Eyes Wide Shut propose surtout de suivre les tourments d’un homme qui veut mais qui ne peut pas tromper sa femme. D’abord parce qu’il prétend l’aimer. Ensuite parce que cet hypothétique adultère trouve sa source dans la vengeance (d’un adultère de sa femme Alice qui n’a jamais eu lieu mais qui a été souhaité), et non dans le désir. Aussi, et enfin, parce que le couple vit avec un déséquilibre social, qui peut faire naître jalousie et lassitude. Bill est un riche docteur[4] alors que sa femme Alice est chômeuse. Tout le confort matériel vient donc de lui, et Alice se retrouve dépendante de son mari, qu’elle l’aime ou non. Alice est donc le personnage instable, que l’on ne peut cerner. Kubrick illustrera ce dangereux antagonisme dès les premières minutes du film, lorsque le couple est convié à une grande soirée. Bill est accompagné de deux jeunes femmes qui ne semblent pas cacher leurs intentions. Alice danse avec un homme qui ne dissimule pas non plus son ardeur. Visiblement, le mari et la femme sont confrontés aux mêmes personnes, et pourtant, ils ne sont pas filmés de la même manière. Alors que Bill, intègre vis-à-vis de sa femme, ne compte pas donner suite à sa rencontre, Alice est faussement charmée par son cavalier. Elle est ivre et se sent désirée ; la caméra tourne beaucoup plus rapidement autour des deux danseurs, alors qu’elle est presque fixe sur Bill. Les deux personnages ne sont visiblement pas les mêmes, leur approche est donc toute différente.
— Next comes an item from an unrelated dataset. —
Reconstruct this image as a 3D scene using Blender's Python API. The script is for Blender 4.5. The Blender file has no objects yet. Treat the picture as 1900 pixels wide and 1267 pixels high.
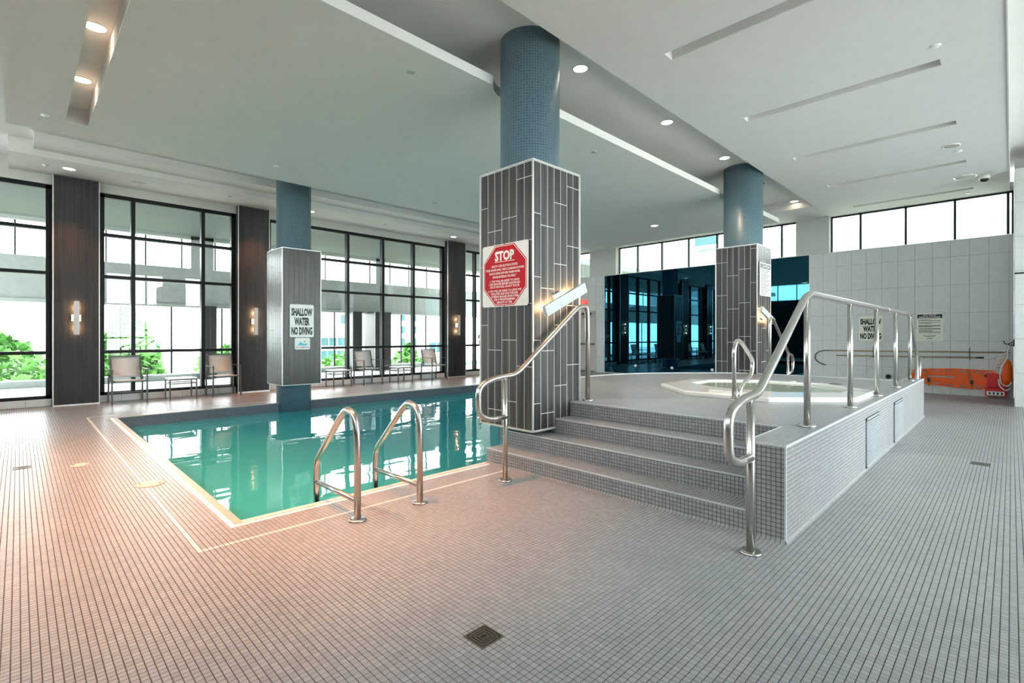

De plus, Alice s’expose facilement à l’ivresse. Pour échapper à son apparente situation de faiblesse, peut-être. C’est elle qui boira la première coupe de champagne du film, et c’est elle qui roulera et fumera un joint[5].
Cette faiblesse est toutefois relative ; si Alice ne vit pas sur ses revenus (inexistants) mais sur ceux de son mari, c’est elle qui semble la plus apte à tromper son mari, faible car amoureux. Et pourtant, c’est bien lui qui frôlera l’adultère, en devenant obsédé par ce besoin de se sentir désiré qui semblait jusqu’alors inébranlable, et en finissant témoin de ses propres fantasmes et hallucinations. En avouant tout à sa femme, il avoue par la même occasion sa fidélité. Réconciliés et lucides, ils savent que leur ménage n’est pas en péril et que seules des obsessions tenaces et vicieuses les ont fait douter. Le cinéma du relatif, propre à Kubrick, trouve ici sa fin dans une conclusion des plus malicieuses ; il ne leur reste plus qu’une chose à faire : baiser[6].